:: TO BE DONE ::
Transcribe the listing below word for word.

#### EXERCISE INPUT ####

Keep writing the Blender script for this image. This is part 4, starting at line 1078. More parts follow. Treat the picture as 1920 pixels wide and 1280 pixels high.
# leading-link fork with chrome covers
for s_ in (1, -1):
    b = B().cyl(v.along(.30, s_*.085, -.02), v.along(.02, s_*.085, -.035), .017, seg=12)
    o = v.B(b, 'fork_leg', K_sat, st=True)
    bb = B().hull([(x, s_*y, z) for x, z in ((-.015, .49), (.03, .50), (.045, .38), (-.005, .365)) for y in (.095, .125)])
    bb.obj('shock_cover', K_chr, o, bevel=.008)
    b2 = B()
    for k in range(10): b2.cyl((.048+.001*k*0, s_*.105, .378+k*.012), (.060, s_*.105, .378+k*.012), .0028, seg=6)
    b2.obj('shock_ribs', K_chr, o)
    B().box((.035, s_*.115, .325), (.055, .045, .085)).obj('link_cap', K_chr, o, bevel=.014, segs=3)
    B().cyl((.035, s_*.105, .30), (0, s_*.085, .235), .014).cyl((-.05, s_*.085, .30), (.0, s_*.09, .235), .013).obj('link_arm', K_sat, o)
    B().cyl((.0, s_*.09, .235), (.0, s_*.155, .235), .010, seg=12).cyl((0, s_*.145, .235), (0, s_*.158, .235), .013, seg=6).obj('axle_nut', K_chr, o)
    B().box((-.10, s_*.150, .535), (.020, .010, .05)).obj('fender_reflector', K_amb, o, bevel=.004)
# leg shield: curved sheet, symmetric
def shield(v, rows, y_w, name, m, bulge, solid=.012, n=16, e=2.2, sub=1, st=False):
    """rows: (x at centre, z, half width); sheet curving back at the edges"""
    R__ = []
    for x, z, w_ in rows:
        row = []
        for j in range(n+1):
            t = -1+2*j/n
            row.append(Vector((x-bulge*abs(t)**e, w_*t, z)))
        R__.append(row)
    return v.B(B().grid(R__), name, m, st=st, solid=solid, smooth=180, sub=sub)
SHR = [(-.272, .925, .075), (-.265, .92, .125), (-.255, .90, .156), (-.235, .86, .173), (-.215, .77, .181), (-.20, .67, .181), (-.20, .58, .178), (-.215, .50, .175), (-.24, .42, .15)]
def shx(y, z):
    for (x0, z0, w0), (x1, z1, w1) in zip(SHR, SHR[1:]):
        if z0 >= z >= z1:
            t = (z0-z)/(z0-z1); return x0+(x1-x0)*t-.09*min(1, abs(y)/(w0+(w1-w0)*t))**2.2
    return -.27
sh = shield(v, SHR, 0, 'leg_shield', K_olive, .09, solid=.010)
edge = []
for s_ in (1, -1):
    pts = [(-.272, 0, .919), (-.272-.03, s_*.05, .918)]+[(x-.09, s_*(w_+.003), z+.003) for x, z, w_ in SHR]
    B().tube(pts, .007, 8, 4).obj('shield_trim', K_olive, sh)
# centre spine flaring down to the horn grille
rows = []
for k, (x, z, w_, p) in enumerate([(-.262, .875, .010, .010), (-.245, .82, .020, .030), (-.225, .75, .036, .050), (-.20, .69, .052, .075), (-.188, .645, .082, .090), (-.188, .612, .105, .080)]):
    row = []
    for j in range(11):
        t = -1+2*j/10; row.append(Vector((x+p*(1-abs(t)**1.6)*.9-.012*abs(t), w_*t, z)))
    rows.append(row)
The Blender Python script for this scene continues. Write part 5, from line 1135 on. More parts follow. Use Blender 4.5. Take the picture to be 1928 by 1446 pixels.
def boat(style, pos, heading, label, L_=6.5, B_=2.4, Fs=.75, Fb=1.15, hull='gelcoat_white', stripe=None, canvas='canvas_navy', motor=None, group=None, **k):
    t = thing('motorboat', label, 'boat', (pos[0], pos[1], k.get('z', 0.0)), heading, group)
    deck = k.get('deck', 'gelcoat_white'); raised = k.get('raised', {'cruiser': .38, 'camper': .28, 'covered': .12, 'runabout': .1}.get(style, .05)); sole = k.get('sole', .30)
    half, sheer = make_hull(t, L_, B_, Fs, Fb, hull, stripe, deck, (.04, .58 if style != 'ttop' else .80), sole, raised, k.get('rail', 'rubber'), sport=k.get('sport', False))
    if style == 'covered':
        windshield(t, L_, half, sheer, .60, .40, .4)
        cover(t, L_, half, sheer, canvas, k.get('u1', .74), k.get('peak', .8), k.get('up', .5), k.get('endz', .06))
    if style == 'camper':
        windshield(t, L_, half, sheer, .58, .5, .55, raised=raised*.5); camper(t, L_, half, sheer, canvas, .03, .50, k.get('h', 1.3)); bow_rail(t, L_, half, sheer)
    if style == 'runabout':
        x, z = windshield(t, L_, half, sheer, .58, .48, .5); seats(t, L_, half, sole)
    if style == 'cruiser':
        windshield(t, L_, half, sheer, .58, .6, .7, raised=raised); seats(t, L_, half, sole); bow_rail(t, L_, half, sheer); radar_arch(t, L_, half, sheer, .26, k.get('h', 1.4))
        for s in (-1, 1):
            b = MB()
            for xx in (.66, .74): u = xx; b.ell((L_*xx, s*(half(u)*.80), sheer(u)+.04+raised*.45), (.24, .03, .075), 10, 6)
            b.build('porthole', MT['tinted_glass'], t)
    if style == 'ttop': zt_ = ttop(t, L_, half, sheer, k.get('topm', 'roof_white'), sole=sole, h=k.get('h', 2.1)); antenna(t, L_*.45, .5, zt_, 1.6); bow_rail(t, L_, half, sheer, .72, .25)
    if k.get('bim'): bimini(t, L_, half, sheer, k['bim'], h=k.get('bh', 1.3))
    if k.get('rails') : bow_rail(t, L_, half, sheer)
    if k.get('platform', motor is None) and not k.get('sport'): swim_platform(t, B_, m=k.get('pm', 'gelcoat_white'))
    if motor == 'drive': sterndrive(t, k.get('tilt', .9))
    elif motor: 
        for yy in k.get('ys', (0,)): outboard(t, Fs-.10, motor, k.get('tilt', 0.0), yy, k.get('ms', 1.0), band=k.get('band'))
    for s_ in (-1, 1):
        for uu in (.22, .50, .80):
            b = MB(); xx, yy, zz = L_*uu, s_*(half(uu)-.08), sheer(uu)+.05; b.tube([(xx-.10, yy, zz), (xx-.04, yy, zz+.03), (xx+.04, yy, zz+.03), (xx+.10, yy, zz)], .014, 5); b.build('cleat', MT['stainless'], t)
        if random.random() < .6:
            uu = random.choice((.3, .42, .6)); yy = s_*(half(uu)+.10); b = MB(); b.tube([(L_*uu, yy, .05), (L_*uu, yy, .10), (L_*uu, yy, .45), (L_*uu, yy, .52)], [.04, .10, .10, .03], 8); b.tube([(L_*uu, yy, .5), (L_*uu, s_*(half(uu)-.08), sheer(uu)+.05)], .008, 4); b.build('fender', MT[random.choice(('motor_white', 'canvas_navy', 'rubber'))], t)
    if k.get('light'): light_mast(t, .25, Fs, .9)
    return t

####

:: SOLVED EXERCISE ::
Keep writing the Blender script for this image. This is part 4, starting at line 1078. More parts follow. Treat the picture as 1920 pixels wide and 1280 pixels high.
# leading-link fork with chrome covers
for s_ in (1, -1):
    b = B().cyl(v.along(.30, s_*.085, -.02), v.along(.02, s_*.085, -.035), .017, seg=12)
    o = v.B(b, 'fork_leg', K_sat, st=True)
    bb = B().hull([(x, s_*y, z) for x, z in ((-.015, .49), (.03, .50), (.045, .38), (-.005, .365)) for y in (.095, .125)])
    bb.obj('shock_cover', K_chr, o, bevel=.008)
    b2 = B()
    for k in range(10): b2.cyl((.048+.001*k*0, s_*.105, .378+k*.012), (.060, s_*.105, .378+k*.012), .0028, seg=6)
    b2.obj('shock_ribs', K_chr, o)
    B().box((.035, s_*.115, .325), (.055, .045, .085)).obj('link_cap', K_chr, o, bevel=.014, segs=3)
    B().cyl((.035, s_*.105, .30), (0, s_*.085, .235), .014).cyl((-.05, s_*.085, .30), (.0, s_*.09, .235), .013).obj('link_arm', K_sat, o)
    B().cyl((.0, s_*.09, .235), (.0, s_*.155, .235), .010, seg=12).cyl((0, s_*.145, .235), (0, s_*.158, .235), .013, seg=6).obj('axle_nut', K_chr, o)
    B().box((-.10, s_*.150, .535), (.020, .010, .05)).obj('fender_reflector', K_amb, o, bevel=.004)
# leg shield: curved sheet, symmetric
def shield(v, rows, y_w, name, m, bulge, solid=.012, n=16, e=2.2, sub=1, st=False):
    """rows: (x at centre, z, half width); sheet curving back at the edges"""
    R__ = []
    for x, z, w_ in rows:
        row = []
        for j in range(n+1):
            t = -1+2*j/n
            row.append(Vector((x-bulge*abs(t)**e, w_*t, z)))
        R__.append(row)
    return v.B(B().grid(R__), name, m, st=st, solid=solid, smooth=180, sub=sub)
SHR = [(-.272, .925, .075), (-.265, .92, .125), (-.255, .90, .156), (-.235, .86, .173), (-.215, .77, .181), (-.20, .67, .181), (-.20, .58, .178), (-.215, .50, .175), (-.24, .42, .15)]
def shx(y, z):
    for (x0, z0, w0), (x1, z1, w1) in zip(SHR, SHR[1:]):
        if z0 >= z >= z1:
            t = (z0-z)/(z0-z1); return x0+(x1-x0)*t-.09*min(1, abs(y)/(w0+(w1-w0)*t))**2.2
    return -.27
sh = shield(v, SHR, 0, 'leg_shield', K_olive, .09, solid=.010)
edge = []
for s_ in (1, -1):
    pts = [(-.272, 0, .919), (-.272-.03, s_*.05, .918)]+[(x-.09, s_*(w_+.003), z+.003) for x, z, w_ in SHR]
    B().tube(pts, .007, 8, 4).obj('shield_trim', K_olive, sh)
# centre spine flaring down to the horn grille
rows = []
for k, (x, z, w_, p) in enumerate([(-.262, .875, .010, .010), (-.245, .82, .020, .030), (-.225, .75, .036, .050), (-.20, .69, .052, .075), (-.188, .645, .082, .090), (-.188, .612, .105, .080)]):
    row = []
    for j in range(11):
        t = -1+2*j/10; row.append(Vector((x+p*(1-abs(t)**1.6)*.9-.012*abs(t), w_*t, z)))
    rows.append(row)
The Blender Python script for this scene continues. Write part 5, from line 1135 on. More parts follow. Use Blender 4.5. Take the picture to be 1928 by 1446 pixels.
def boat(style, pos, heading, label, L_=6.5, B_=2.4, Fs=.75, Fb=1.15, hull='gelcoat_white', stripe=None, canvas='canvas_navy', motor=None, group=None, **k):
    t = thing('motorboat', label, 'boat', (pos[0], pos[1], k.get('z', 0.0)), heading, group)
    deck = k.get('deck', 'gelcoat_white'); raised = k.get('raised', {'cruiser': .38, 'camper': .28, 'covered': .12, 'runabout': .1}.get(style, .05)); sole = k.get('sole', .30)
    half, sheer = make_hull(t, L_, B_, Fs, Fb, hull, stripe, deck, (.04, .58 if style != 'ttop' else .80), sole, raised, k.get('rail', 'rubber'), sport=k.get('sport', False))
    if style == 'covered':
        windshield(t, L_, half, sheer, .60, .40, .4)
        cover(t, L_, half, sheer, canvas, k.get('u1', .74), k.get('peak', .8), k.get('up', .5), k.get('endz', .06))
    if style == 'camper':
        windshield(t, L_, half, sheer, .58, .5, .55, raised=raised*.5); camper(t, L_, half, sheer, canvas, .03, .50, k.get('h', 1.3)); bow_rail(t, L_, half, sheer)
    if style == 'runabout':
        x, z = windshield(t, L_, half, sheer, .58, .48, .5); seats(t, L_, half, sole)
    if style == 'cruiser':
        windshield(t, L_, half, sheer, .58, .6, .7, raised=raised); seats(t, L_, half, sole); bow_rail(t, L_, half, sheer); radar_arch(t, L_, half, sheer, .26, k.get('h', 1.4))
        for s in (-1, 1):
            b = MB()
            for xx in (.66, .74): u = xx; b.ell((L_*xx, s*(half(u)*.80), sheer(u)+.04+raised*.45), (.24, .03, .075), 10, 6)
            b.build('porthole', MT['tinted_glass'], t)
    if style == 'ttop': zt_ = ttop(t, L_, half, sheer, k.get('topm', 'roof_white'), sole=sole, h=k.get('h', 2.1)); antenna(t, L_*.45, .5, zt_, 1.6); bow_rail(t, L_, half, sheer, .72, .25)
    if k.get('bim'): bimini(t, L_, half, sheer, k['bim'], h=k.get('bh', 1.3))
    if k.get('rails') : bow_rail(t, L_, half, sheer)
    if k.get('platform', motor is None) and not k.get('sport'): swim_platform(t, B_, m=k.get('pm', 'gelcoat_white'))
    if motor == 'drive': sterndrive(t, k.get('tilt', .9))
    elif motor: 
        for yy in k.get('ys', (0,)): outboard(t, Fs-.10, motor, k.get('tilt', 0.0), yy, k.get('ms', 1.0), band=k.get('band'))
    for s_ in (-1, 1):
        for uu in (.22, .50, .80):
            b = MB(); xx, yy, zz = L_*uu, s_*(half(uu)-.08), sheer(uu)+.05; b.tube([(xx-.10, yy, zz), (xx-.04, yy, zz+.03), (xx+.04, yy, zz+.03), (xx+.10, yy, zz)], .014, 5); b.build('cleat', MT['stainless'], t)
        if random.random() < .6:
            uu = random.choice((.3, .42, .6)); yy = s_*(half(uu)+.10); b = MB(); b.tube([(L_*uu, yy, .05), (L_*uu, yy, .10), (L_*uu, yy, .45), (L_*uu, yy, .52)], [.04, .10, .10, .03], 8); b.tube([(L_*uu, yy, .5), (L_*uu, s_*(half(uu)-.08), sheer(uu)+.05)], .008, 4); b.build('fender', MT[random.choice(('motor_white', 'canvas_navy', 'rubber'))], t)
    if k.get('light'): light_mast(t, .25, Fs, .9)
    return t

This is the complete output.